===== Collected data =====

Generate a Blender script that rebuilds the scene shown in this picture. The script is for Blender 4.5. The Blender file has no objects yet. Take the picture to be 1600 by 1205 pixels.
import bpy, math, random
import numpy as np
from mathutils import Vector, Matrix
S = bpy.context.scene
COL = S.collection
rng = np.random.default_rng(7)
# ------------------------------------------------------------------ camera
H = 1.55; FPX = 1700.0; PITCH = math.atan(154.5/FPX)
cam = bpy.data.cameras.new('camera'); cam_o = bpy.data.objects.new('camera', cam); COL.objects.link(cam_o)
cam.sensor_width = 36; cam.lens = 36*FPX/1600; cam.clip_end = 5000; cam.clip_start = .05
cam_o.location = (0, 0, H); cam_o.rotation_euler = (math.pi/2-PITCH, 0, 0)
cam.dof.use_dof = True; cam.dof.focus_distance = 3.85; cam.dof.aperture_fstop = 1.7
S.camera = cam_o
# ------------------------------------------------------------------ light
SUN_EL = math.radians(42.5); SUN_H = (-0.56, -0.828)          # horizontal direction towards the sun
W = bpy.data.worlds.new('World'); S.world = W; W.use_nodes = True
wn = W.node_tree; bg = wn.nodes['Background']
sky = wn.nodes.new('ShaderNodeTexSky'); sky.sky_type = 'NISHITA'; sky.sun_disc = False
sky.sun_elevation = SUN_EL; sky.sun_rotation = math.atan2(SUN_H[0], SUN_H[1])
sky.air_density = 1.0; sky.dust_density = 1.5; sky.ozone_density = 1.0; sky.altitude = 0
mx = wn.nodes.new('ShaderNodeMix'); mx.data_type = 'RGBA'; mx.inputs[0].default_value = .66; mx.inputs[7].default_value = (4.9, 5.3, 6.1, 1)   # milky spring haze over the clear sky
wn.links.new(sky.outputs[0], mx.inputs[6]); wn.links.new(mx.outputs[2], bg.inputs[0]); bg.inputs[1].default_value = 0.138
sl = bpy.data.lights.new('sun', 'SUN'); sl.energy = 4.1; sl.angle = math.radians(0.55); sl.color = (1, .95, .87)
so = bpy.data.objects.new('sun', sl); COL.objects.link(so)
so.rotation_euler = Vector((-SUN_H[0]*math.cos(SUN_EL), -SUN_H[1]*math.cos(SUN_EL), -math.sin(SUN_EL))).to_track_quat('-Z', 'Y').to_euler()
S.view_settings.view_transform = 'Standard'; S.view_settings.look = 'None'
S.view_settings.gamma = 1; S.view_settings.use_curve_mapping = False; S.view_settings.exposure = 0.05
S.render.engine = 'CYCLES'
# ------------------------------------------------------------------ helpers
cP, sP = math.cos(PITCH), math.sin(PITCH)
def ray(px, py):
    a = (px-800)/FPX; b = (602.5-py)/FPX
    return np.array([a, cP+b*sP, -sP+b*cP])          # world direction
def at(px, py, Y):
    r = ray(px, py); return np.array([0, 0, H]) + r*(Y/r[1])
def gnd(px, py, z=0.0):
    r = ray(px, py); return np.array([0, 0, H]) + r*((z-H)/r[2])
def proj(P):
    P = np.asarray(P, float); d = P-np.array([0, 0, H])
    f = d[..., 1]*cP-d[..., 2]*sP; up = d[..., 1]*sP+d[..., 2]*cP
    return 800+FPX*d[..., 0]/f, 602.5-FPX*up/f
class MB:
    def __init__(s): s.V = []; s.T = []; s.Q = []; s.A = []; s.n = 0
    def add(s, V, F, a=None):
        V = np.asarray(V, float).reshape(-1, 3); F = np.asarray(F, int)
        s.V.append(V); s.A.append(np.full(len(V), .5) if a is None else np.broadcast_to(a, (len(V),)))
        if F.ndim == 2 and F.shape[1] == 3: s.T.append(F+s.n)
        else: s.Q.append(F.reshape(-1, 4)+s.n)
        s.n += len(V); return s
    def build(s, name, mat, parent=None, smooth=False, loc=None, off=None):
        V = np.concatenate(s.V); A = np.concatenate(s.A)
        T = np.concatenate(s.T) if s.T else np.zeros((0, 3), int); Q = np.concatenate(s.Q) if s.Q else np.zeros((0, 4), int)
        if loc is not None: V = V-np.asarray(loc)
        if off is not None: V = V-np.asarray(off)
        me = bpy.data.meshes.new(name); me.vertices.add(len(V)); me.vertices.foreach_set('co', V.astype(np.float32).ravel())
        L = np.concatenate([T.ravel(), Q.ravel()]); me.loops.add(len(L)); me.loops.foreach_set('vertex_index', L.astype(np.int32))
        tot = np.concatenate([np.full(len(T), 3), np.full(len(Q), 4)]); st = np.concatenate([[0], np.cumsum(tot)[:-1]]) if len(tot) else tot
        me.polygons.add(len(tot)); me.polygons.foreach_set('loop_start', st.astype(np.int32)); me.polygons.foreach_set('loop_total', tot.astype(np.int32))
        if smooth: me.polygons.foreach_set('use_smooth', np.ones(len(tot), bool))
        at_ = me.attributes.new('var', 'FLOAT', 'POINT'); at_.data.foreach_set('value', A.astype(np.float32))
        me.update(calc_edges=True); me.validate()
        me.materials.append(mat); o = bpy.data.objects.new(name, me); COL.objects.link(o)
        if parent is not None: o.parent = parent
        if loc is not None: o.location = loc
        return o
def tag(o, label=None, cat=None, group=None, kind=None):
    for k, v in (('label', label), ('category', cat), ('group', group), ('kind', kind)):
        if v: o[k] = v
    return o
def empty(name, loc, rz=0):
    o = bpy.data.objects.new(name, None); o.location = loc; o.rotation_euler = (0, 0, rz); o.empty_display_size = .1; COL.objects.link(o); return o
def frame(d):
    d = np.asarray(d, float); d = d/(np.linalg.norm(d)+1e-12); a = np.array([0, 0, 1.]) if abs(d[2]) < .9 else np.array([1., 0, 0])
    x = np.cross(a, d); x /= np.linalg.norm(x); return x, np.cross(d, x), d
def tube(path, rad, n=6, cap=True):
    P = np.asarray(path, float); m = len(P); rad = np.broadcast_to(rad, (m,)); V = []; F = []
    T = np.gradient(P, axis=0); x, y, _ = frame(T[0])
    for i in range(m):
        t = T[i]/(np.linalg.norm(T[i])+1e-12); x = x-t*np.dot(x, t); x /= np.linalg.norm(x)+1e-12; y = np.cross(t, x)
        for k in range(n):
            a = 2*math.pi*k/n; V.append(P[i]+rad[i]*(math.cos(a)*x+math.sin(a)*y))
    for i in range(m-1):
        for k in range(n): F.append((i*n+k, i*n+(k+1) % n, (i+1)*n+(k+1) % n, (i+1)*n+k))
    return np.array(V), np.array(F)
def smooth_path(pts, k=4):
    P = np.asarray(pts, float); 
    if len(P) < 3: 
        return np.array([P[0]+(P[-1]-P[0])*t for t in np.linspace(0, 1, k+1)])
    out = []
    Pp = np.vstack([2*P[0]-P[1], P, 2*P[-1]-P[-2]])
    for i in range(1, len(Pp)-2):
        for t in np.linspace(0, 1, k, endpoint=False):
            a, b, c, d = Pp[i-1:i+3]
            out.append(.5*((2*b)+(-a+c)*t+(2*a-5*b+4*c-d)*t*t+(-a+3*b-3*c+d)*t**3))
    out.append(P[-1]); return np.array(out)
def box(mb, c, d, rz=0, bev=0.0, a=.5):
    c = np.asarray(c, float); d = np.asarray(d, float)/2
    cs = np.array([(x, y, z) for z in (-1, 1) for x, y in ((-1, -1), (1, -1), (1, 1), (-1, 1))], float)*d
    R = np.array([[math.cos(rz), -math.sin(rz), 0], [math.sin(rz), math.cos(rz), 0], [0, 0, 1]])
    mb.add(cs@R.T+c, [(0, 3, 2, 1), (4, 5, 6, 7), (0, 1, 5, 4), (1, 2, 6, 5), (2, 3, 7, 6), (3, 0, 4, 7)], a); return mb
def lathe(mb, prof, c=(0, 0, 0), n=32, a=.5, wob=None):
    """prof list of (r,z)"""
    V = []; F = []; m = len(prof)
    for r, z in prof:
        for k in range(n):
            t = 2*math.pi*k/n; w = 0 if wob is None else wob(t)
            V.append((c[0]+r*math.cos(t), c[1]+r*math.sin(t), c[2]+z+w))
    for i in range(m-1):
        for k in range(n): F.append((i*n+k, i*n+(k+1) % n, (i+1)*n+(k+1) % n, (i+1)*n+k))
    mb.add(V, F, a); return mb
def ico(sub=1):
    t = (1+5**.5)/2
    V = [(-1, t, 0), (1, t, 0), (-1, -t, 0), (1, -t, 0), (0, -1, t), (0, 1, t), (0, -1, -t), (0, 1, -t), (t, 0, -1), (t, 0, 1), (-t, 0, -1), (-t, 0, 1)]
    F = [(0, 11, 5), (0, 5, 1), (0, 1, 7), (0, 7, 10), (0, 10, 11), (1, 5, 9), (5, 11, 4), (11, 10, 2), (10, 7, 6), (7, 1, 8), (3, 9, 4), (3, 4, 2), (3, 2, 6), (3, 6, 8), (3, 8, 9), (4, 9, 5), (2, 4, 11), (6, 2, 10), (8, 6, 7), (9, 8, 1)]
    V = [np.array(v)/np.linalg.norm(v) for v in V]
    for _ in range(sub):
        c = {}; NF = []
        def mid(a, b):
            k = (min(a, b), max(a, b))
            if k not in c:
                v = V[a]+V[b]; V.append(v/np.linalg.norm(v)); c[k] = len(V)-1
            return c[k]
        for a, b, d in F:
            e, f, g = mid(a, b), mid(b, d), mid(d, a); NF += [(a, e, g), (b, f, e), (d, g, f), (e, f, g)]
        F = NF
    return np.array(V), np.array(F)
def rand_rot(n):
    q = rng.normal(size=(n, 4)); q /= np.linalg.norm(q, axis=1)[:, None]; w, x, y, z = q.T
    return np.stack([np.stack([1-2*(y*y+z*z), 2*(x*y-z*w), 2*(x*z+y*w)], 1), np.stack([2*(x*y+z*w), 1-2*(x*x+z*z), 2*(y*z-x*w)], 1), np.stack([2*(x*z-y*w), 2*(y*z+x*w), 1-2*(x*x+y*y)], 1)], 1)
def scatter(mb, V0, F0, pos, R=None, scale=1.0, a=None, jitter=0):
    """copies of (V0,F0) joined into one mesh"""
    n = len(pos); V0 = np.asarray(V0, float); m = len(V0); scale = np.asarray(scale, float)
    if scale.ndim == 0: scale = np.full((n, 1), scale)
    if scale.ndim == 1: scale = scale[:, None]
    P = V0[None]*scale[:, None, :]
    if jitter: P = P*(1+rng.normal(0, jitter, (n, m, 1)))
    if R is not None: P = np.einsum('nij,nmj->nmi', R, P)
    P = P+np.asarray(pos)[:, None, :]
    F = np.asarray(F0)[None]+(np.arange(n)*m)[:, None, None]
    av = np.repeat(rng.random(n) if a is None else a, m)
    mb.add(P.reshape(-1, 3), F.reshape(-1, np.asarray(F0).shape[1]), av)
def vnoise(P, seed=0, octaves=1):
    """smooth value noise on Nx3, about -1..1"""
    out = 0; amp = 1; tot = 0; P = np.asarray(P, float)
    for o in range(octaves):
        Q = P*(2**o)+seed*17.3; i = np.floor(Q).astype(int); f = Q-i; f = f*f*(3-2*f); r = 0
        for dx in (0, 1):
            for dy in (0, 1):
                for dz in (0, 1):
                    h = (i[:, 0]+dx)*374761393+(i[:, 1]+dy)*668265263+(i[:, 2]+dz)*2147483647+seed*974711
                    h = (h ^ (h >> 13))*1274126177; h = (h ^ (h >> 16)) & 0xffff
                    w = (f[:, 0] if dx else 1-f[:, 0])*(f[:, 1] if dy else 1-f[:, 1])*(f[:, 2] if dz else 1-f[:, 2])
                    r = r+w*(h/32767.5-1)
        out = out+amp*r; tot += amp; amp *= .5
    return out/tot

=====

Exercise aim: Look for lines containing the string "scene" and copy them all.

Task result:
Generate a Blender script that rebuilds the scene shown in this picture. The script is for Blender 4.5. The Blender file has no objects yet. Take the picture to be 1600 by 1205 pixels.
S = bpy.context.scene